I'm a developer on a website which has a server which serves HTML and another server which handles API requests. I use a CDN to cache both the HTML and API responses. I feel that it gives me all the control I need while keeping the cache settings in one place. If I make a deployment of new website version I just invalidate the cache on HTML pages and API responses at the click of one button. I can also set different cache settings per certain pages/API routes.
That being said there're cache control headers for a server to notify the client for how much time a response is valid (e.g. max-age
). I'm sure there may be use cases for the use of the headers (maybe if some extremely granular caching settings need to be applied based on some intricate business logic). Another advantage of using max-age
for example is that browser can cache a response locally. However, if a CDN allows for 100 ms HTML response I don't think it makes a huge difference if a browser goes ahead and actually performs the request.

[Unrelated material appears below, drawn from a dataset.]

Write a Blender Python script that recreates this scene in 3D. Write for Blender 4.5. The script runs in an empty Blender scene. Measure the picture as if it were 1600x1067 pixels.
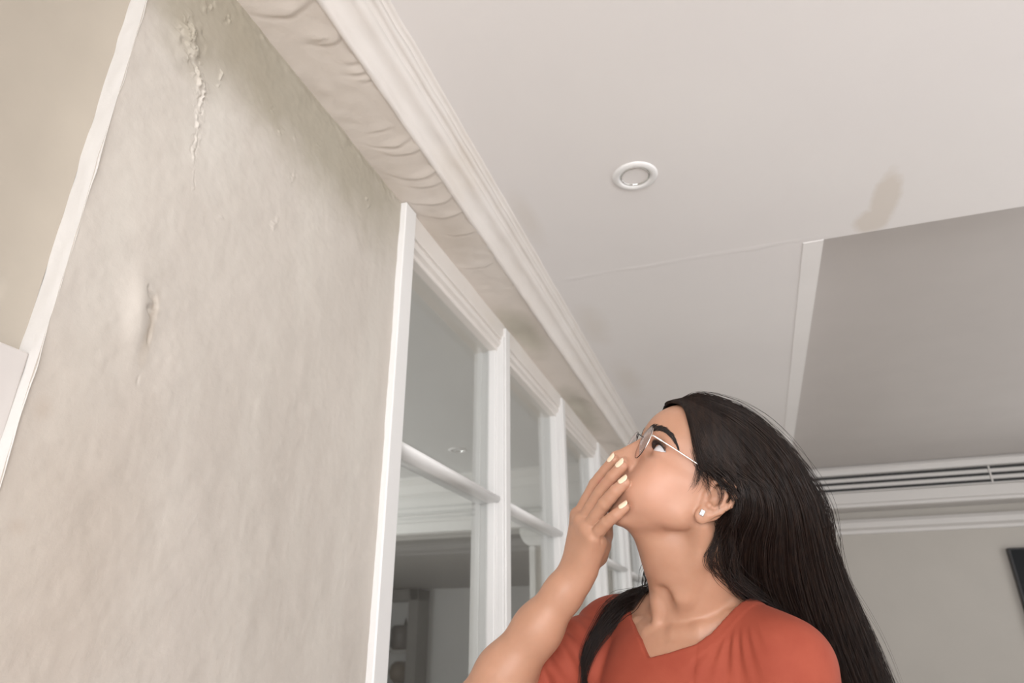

A big downside of using cache control headers in my opinion is:
- the complexity of maintaining cache settings all over the code base (no single point of truth like a CDN dashboard).
- When a new website version is deployed it is easy to add a new version hash/id to some header in API response so that the client may be issues with "old" frontend logic interacting with "new" API logic.
I'm wondering if using cache control headers is justifiable in the scenario I described (website with HTML and API servers) and what advantages outweigh the disadvantages I described?